“Experience keeps a dear school, yet Fools will learn in no other.” — Benjamin Franklin, Poor Richard’s Almanack, 1743
We all know why Hollywood makes crappy sequels: The first film in the series made money. Which is why Hollywood squeezed out the likes of Superbabies: Baby Genius 2, Highlander 2: The Quickening and The Concorde… Airport ’79 onto the innocent, unsuspecting heads of American movie-goers. But Hollywood, bless their blackened, cocaine-engorged, money-hungry hearts, knows enough not to make a sequel to a film that everyone hated the first time.
So why are America’s political and financial elites hard at work on creating Subprime Meltdown 2: Melt Harder?
Remember when the whole banking system almost crashed when Bill Clinton’s sub-prime mortgage disaster caught up to us in 2008?
It turned out that loaning hundreds of thousands to people with shoddy credit history wasn’t sustainable, and you’d think we would have learned that lesson.
Yahoo Finance reports that starting in 2026, our two lending giants are once more relaxing their lending standards below a credit score of 620.
Fannie Mae eliminated its minimum credit score requirement on Nov. 15, 2025, as noted in an update to its Selling Guide.
‘Previously we used a minimum credit score to determine whether a borrower was eligible for a credit risk assessment,’ the government-sponsored enterprise said in a statement.
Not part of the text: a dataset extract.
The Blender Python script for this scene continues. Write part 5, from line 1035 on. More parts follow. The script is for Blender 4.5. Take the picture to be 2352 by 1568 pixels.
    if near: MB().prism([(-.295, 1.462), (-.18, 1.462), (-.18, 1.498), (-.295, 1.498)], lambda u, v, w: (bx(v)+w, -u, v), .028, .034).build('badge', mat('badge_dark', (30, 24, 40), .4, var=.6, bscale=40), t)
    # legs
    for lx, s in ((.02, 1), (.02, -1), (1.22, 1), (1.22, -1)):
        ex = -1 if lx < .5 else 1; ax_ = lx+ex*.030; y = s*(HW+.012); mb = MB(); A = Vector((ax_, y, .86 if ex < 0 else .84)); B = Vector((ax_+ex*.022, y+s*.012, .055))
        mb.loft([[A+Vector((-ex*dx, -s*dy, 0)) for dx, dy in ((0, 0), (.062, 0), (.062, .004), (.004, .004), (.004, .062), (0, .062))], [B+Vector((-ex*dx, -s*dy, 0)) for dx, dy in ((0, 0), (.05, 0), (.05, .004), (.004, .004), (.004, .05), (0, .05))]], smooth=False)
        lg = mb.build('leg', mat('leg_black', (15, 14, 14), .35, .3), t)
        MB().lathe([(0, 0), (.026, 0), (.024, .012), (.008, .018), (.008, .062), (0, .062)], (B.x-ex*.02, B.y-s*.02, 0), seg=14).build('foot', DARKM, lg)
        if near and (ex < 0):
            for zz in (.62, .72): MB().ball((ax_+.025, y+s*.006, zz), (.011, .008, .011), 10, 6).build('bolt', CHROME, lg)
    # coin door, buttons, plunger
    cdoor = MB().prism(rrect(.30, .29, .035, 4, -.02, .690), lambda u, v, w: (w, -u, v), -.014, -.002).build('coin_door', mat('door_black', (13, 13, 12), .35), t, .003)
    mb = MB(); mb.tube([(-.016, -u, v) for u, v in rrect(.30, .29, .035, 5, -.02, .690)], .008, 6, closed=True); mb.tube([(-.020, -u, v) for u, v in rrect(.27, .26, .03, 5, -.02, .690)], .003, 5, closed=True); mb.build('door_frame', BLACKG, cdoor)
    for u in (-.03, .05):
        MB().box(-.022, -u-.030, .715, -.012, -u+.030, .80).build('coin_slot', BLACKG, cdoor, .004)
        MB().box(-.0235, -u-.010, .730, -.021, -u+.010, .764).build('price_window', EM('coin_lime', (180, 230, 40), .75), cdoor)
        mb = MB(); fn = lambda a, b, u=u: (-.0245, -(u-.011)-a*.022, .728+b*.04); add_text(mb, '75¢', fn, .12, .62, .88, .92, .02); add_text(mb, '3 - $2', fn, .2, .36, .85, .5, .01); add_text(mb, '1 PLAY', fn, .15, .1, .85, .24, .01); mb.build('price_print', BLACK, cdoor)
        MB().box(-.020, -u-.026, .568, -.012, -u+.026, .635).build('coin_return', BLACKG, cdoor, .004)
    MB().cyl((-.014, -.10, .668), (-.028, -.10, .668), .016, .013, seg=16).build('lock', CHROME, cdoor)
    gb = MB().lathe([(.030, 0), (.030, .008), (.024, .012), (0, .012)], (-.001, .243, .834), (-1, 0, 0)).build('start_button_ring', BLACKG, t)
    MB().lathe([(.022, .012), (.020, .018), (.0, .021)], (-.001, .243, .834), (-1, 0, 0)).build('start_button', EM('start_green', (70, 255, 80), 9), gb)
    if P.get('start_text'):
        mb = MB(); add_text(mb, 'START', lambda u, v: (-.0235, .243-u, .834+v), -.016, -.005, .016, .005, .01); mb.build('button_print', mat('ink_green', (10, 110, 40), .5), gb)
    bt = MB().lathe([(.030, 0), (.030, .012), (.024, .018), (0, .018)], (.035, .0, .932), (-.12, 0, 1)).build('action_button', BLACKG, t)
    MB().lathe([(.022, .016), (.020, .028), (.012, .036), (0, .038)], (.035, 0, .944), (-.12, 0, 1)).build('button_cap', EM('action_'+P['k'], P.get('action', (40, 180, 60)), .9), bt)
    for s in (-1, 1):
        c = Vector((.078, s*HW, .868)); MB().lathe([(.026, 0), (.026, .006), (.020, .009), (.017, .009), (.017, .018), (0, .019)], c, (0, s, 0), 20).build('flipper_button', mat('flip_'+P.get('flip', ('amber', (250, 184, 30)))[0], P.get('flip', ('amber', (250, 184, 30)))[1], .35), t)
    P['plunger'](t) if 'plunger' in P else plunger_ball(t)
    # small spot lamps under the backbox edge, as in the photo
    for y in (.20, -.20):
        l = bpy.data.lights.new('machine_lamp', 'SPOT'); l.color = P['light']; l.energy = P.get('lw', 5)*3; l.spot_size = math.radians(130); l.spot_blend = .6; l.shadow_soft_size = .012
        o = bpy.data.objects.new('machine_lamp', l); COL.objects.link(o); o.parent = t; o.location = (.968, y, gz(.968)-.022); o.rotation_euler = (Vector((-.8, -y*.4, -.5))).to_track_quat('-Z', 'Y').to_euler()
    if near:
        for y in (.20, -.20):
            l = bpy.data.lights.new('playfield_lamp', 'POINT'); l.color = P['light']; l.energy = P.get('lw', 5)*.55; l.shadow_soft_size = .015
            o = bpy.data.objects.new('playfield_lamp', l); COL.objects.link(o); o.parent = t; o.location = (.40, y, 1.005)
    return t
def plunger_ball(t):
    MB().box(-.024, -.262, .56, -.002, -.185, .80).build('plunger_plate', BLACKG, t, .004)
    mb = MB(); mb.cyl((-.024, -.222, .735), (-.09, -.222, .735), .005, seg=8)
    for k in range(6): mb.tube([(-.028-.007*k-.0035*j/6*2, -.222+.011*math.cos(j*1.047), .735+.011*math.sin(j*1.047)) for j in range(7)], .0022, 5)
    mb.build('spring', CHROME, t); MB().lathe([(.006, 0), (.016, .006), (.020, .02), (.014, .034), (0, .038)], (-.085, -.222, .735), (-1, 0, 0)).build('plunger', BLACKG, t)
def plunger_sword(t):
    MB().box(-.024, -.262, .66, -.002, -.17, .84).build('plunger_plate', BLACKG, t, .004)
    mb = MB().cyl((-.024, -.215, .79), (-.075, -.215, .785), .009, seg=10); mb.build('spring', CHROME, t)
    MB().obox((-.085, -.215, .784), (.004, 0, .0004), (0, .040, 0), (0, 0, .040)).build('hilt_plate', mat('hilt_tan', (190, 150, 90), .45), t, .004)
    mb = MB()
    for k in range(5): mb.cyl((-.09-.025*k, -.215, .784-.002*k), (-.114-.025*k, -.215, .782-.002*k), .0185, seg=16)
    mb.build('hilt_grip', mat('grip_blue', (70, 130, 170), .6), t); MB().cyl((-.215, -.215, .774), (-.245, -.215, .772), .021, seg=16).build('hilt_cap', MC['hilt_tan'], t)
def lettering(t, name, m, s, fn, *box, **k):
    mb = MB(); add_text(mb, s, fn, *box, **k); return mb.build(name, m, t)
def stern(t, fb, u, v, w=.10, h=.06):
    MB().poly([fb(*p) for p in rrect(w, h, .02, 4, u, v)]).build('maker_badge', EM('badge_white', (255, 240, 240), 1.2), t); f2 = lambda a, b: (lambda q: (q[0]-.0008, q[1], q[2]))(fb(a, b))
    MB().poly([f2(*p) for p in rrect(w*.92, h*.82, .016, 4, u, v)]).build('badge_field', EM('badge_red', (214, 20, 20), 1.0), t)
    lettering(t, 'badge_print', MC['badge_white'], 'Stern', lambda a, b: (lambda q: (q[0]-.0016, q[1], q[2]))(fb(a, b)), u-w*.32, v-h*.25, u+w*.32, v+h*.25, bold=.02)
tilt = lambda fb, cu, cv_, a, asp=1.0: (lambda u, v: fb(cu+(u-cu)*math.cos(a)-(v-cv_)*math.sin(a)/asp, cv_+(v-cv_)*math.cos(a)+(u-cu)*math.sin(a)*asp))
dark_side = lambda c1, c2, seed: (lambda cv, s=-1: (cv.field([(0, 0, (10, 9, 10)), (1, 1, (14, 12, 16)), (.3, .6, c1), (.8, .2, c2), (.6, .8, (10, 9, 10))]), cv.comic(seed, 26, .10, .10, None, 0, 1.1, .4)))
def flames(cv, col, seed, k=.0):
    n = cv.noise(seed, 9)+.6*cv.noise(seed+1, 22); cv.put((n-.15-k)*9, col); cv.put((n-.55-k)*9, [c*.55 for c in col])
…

Fannie Mae added that the update would ensure risk analysis is ‘agnostic of third-party credit scores.’
That’s like saying you want to make your highway safety decisions apart from highway death statistics.
The GSE also said that risk decisions would be based on ‘a broad set of factors, such as borrower reserves, debt levels, property characteristics, and loan purpose.’
In other words, risk will now be assessed by the need for high level executives to hit loan bonus targets.
Since Freddie Mac and Fannie Mae provide capital to the mortgage industry for more than half the mortgages in the U.S., the credit bureaus are also moving away from a traditional credit requirement.
We’ve seen this movie before, and the first time it hit screens, in 2008, it almost destroyed the western banking system and brought on the worst recession since The Great Depression.
I didn’t like that movie the first time, and I certainly have no desire to sit through it a second time.